**** Data section ****

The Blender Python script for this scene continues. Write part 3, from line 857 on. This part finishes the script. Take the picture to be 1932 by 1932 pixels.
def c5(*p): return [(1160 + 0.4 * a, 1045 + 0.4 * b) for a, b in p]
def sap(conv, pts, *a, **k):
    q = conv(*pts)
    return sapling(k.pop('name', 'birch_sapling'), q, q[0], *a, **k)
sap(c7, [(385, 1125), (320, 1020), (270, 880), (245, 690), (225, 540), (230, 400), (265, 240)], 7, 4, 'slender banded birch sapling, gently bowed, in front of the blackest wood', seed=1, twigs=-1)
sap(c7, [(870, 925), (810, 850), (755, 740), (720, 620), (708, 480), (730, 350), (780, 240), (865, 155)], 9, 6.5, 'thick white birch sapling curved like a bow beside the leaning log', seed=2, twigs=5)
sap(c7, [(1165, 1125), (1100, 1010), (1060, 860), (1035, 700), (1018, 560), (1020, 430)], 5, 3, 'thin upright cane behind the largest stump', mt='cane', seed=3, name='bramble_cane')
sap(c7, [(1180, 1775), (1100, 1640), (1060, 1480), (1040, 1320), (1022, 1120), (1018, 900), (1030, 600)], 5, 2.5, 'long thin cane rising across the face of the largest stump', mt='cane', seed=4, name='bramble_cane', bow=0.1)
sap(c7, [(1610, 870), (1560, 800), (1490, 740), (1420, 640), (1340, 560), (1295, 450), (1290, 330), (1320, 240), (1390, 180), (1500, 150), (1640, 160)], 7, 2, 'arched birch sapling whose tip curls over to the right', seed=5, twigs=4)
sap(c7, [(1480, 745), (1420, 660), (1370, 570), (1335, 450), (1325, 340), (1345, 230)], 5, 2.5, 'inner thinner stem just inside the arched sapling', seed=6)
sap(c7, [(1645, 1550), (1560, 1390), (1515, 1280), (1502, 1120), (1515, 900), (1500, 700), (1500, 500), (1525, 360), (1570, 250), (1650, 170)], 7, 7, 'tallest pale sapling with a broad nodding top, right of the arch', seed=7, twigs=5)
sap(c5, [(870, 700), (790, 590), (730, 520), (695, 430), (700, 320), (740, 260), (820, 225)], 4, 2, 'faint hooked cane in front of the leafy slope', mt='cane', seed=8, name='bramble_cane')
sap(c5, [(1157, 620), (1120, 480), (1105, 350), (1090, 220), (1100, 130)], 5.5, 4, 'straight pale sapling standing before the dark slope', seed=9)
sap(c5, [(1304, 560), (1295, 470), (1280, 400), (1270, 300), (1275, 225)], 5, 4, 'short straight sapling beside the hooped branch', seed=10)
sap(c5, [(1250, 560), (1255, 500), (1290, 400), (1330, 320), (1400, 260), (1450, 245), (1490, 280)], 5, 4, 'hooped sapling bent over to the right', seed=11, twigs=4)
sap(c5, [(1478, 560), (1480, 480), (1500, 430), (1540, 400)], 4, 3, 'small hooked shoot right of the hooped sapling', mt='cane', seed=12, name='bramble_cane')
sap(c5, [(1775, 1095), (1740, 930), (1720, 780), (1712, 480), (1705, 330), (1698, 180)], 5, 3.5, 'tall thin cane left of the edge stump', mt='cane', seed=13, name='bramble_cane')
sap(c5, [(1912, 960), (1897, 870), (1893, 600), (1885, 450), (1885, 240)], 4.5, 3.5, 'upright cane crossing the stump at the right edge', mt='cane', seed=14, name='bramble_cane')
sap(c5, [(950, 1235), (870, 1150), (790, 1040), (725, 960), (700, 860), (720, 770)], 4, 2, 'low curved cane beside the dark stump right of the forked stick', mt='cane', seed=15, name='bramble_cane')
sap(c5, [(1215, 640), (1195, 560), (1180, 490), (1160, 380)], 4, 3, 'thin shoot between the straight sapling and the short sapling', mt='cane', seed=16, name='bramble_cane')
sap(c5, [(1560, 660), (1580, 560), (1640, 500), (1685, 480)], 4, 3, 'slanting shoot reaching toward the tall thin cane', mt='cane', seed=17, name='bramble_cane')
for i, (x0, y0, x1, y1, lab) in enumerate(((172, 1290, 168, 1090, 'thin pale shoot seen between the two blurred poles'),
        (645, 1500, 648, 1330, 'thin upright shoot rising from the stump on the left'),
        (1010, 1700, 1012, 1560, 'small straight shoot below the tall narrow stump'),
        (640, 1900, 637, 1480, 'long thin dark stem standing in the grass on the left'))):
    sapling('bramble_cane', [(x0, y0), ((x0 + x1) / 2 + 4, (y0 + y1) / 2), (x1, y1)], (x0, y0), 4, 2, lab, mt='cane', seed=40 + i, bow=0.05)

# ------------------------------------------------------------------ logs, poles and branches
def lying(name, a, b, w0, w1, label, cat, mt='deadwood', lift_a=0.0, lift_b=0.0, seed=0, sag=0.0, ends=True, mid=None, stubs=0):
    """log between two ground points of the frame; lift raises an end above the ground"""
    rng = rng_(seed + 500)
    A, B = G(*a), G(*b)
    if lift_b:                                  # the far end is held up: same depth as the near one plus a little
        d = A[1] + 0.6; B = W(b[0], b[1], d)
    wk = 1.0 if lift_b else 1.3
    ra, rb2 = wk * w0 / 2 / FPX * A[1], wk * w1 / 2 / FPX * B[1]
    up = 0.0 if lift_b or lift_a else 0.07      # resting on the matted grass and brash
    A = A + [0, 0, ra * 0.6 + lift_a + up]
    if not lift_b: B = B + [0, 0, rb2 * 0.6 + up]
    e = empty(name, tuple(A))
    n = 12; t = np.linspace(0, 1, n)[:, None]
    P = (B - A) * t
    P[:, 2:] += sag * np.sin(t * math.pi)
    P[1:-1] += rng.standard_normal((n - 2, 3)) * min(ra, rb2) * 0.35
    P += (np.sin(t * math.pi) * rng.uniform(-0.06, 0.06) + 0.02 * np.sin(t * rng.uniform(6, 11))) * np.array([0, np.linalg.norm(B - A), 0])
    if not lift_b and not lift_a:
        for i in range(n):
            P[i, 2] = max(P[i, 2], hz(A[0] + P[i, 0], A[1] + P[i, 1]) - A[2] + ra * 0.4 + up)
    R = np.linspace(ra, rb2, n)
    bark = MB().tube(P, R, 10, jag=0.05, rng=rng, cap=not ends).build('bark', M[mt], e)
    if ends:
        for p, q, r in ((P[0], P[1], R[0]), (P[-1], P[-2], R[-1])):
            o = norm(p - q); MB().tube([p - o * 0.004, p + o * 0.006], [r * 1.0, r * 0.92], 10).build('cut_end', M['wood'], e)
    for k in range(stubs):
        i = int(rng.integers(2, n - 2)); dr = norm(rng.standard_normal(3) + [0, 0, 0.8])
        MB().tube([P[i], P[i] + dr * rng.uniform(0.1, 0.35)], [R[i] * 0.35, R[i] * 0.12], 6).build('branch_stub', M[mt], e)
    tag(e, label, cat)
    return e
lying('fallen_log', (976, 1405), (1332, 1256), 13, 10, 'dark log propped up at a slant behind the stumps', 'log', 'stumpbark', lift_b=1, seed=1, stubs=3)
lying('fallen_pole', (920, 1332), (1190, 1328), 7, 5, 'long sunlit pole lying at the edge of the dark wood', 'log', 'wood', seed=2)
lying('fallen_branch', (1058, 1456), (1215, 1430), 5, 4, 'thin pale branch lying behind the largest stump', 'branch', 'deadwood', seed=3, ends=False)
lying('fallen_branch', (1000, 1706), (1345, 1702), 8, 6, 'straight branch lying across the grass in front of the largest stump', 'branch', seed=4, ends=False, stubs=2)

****

Return all of the data precisely as it appears.

**Written response**
The Blender Python script for this scene continues. Write part 3, from line 857 on. This part finishes the script. Take the picture to be 1932 by 1932 pixels.
def c5(*p): return [(1160 + 0.4 * a, 1045 + 0.4 * b) for a, b in p]
def sap(conv, pts, *a, **k):
    q = conv(*pts)
    return sapling(k.pop('name', 'birch_sapling'), q, q[0], *a, **k)
sap(c7, [(385, 1125), (320, 1020), (270, 880), (245, 690), (225, 540), (230, 400), (265, 240)], 7, 4, 'slender banded birch sapling, gently bowed, in front of the blackest wood', seed=1, twigs=-1)
sap(c7, [(870, 925), (810, 850), (755, 740), (720, 620), (708, 480), (730, 350), (780, 240), (865, 155)], 9, 6.5, 'thick white birch sapling curved like a bow beside the leaning log', seed=2, twigs=5)
sap(c7, [(1165, 1125), (1100, 1010), (1060, 860), (1035, 700), (1018, 560), (1020, 430)], 5, 3, 'thin upright cane behind the largest stump', mt='cane', seed=3, name='bramble_cane')
sap(c7, [(1180, 1775), (1100, 1640), (1060, 1480), (1040, 1320), (1022, 1120), (1018, 900), (1030, 600)], 5, 2.5, 'long thin cane rising across the face of the largest stump', mt='cane', seed=4, name='bramble_cane', bow=0.1)
sap(c7, [(1610, 870), (1560, 800), (1490, 740), (1420, 640), (1340, 560), (1295, 450), (1290, 330), (1320, 240), (1390, 180), (1500, 150), (1640, 160)], 7, 2, 'arched birch sapling whose tip curls over to the right', seed=5, twigs=4)
sap(c7, [(1480, 745), (1420, 660), (1370, 570), (1335, 450), (1325, 340), (1345, 230)], 5, 2.5, 'inner thinner stem just inside the arched sapling', seed=6)
sap(c7, [(1645, 1550), (1560, 1390), (1515, 1280), (1502, 1120), (1515, 900), (1500, 700), (1500, 500), (1525, 360), (1570, 250), (1650, 170)], 7, 7, 'tallest pale sapling with a broad nodding top, right of the arch', seed=7, twigs=5)
sap(c5, [(870, 700), (790, 590), (730, 520), (695, 430), (700, 320), (740, 260), (820, 225)], 4, 2, 'faint hooked cane in front of the leafy slope', mt='cane', seed=8, name='bramble_cane')
sap(c5, [(1157, 620), (1120, 480), (1105, 350), (1090, 220), (1100, 130)], 5.5, 4, 'straight pale sapling standing before the dark slope', seed=9)
sap(c5, [(1304, 560), (1295, 470), (1280, 400), (1270, 300), (1275, 225)], 5, 4, 'short straight sapling beside the hooped branch', seed=10)
sap(c5, [(1250, 560), (1255, 500), (1290, 400), (1330, 320), (1400, 260), (1450, 245), (1490, 280)], 5, 4, 'hooped sapling bent over to the right', seed=11, twigs=4)
sap(c5, [(1478, 560), (1480, 480), (1500, 430), (1540, 400)], 4, 3, 'small hooked shoot right of the hooped sapling', mt='cane', seed=12, name='bramble_cane')
sap(c5, [(1775, 1095), (1740, 930), (1720, 780), (1712, 480), (1705, 330), (1698, 180)], 5, 3.5, 'tall thin cane left of the edge stump', mt='cane', seed=13, name='bramble_cane')
sap(c5, [(1912, 960), (1897, 870), (1893, 600), (1885, 450), (1885, 240)], 4.5, 3.5, 'upright cane crossing the stump at the right edge', mt='cane', seed=14, name='bramble_cane')
sap(c5, [(950, 1235), (870, 1150), (790, 1040), (725, 960), (700, 860), (720, 770)], 4, 2, 'low curved cane beside the dark stump right of the forked stick', mt='cane', seed=15, name='bramble_cane')
sap(c5, [(1215, 640), (1195, 560), (1180, 490), (1160, 380)], 4, 3, 'thin shoot between the straight sapling and the short sapling', mt='cane', seed=16, name='bramble_cane')
sap(c5, [(1560, 660), (1580, 560), (1640, 500), (1685, 480)], 4, 3, 'slanting shoot reaching toward the tall thin cane', mt='cane', seed=17, name='bramble_cane')
for i, (x0, y0, x1, y1, lab) in enumerate(((172, 1290, 168, 1090, 'thin pale shoot seen between the two blurred poles'),
        (645, 1500, 648, 1330, 'thin upright shoot rising from the stump on the left'),
        (1010, 1700, 1012, 1560, 'small straight shoot below the tall narrow stump'),
        (640, 1900, 637, 1480, 'long thin dark stem standing in the grass on the left'))):
    sapling('bramble_cane', [(x0, y0), ((x0 + x1) / 2 + 4, (y0 + y1) / 2), (x1, y1)], (x0, y0), 4, 2, lab, mt='cane', seed=40 + i, bow=0.05)

# ------------------------------------------------------------------ logs, poles and branches
def lying(name, a, b, w0, w1, label, cat, mt='deadwood', lift_a=0.0, lift_b=0.0, seed=0, sag=0.0, ends=True, mid=None, stubs=0):
    """log between two ground points of the frame; lift raises an end above the ground"""
    rng = rng_(seed + 500)
    A, B = G(*a), G(*b)
    if lift_b:                                  # the far end is held up: same depth as the near one plus a little
        d = A[1] + 0.6; B = W(b[0], b[1], d)
    wk = 1.0 if lift_b else 1.3
    ra, rb2 = wk * w0 / 2 / FPX * A[1], wk * w1 / 2 / FPX * B[1]
    up = 0.0 if lift_b or lift_a else 0.07      # resting on the matted grass and brash
    A = A + [0, 0, ra * 0.6 + lift_a + up]
    if not lift_b: B = B + [0, 0, rb2 * 0.6 + up]
    e = empty(name, tuple(A))
    n = 12; t = np.linspace(0, 1, n)[:, None]
    P = (B - A) * t
    P[:, 2:] += sag * np.sin(t * math.pi)
    P[1:-1] += rng.standard_normal((n - 2, 3)) * min(ra, rb2) * 0.35
    P += (np.sin(t * math.pi) * rng.uniform(-0.06, 0.06) + 0.02 * np.sin(t * rng.uniform(6, 11))) * np.array([0, np.linalg.norm(B - A), 0])
    if not lift_b and not lift_a:
        for i in range(n):
            P[i, 2] = max(P[i, 2], hz(A[0] + P[i, 0], A[1] + P[i, 1]) - A[2] + ra * 0.4 + up)
    R = np.linspace(ra, rb2, n)
    bark = MB().tube(P, R, 10, jag=0.05, rng=rng, cap=not ends).build('bark', M[mt], e)
    if ends:
        for p, q, r in ((P[0], P[1], R[0]), (P[-1], P[-2], R[-1])):
            o = norm(p - q); MB().tube([p - o * 0.004, p + o * 0.006], [r * 1.0, r * 0.92], 10).build('cut_end', M['wood'], e)
    for k in range(stubs):
        i = int(rng.integers(2, n - 2)); dr = norm(rng.standard_normal(3) + [0, 0, 0.8])
        MB().tube([P[i], P[i] + dr * rng.uniform(0.1, 0.35)], [R[i] * 0.35, R[i] * 0.12], 6).build('branch_stub', M[mt], e)
    tag(e, label, cat)
    return e
lying('fallen_log', (976, 1405), (1332, 1256), 13, 10, 'dark log propped up at a slant behind the stumps', 'log', 'stumpbark', lift_b=1, seed=1, stubs=3)
lying('fallen_pole', (920, 1332), (1190, 1328), 7, 5, 'long sunlit pole lying at the edge of the dark wood', 'log', 'wood', seed=2)
lying('fallen_branch', (1058, 1456), (1215, 1430), 5, 4, 'thin pale branch lying behind the largest stump', 'branch', 'deadwood', seed=3, ends=False)
lying('fallen_branch', (1000, 1706), (1345, 1702), 8, 6, 'straight branch lying across the grass in front of the largest stump', 'branch', seed=4, ends=False, stubs=2)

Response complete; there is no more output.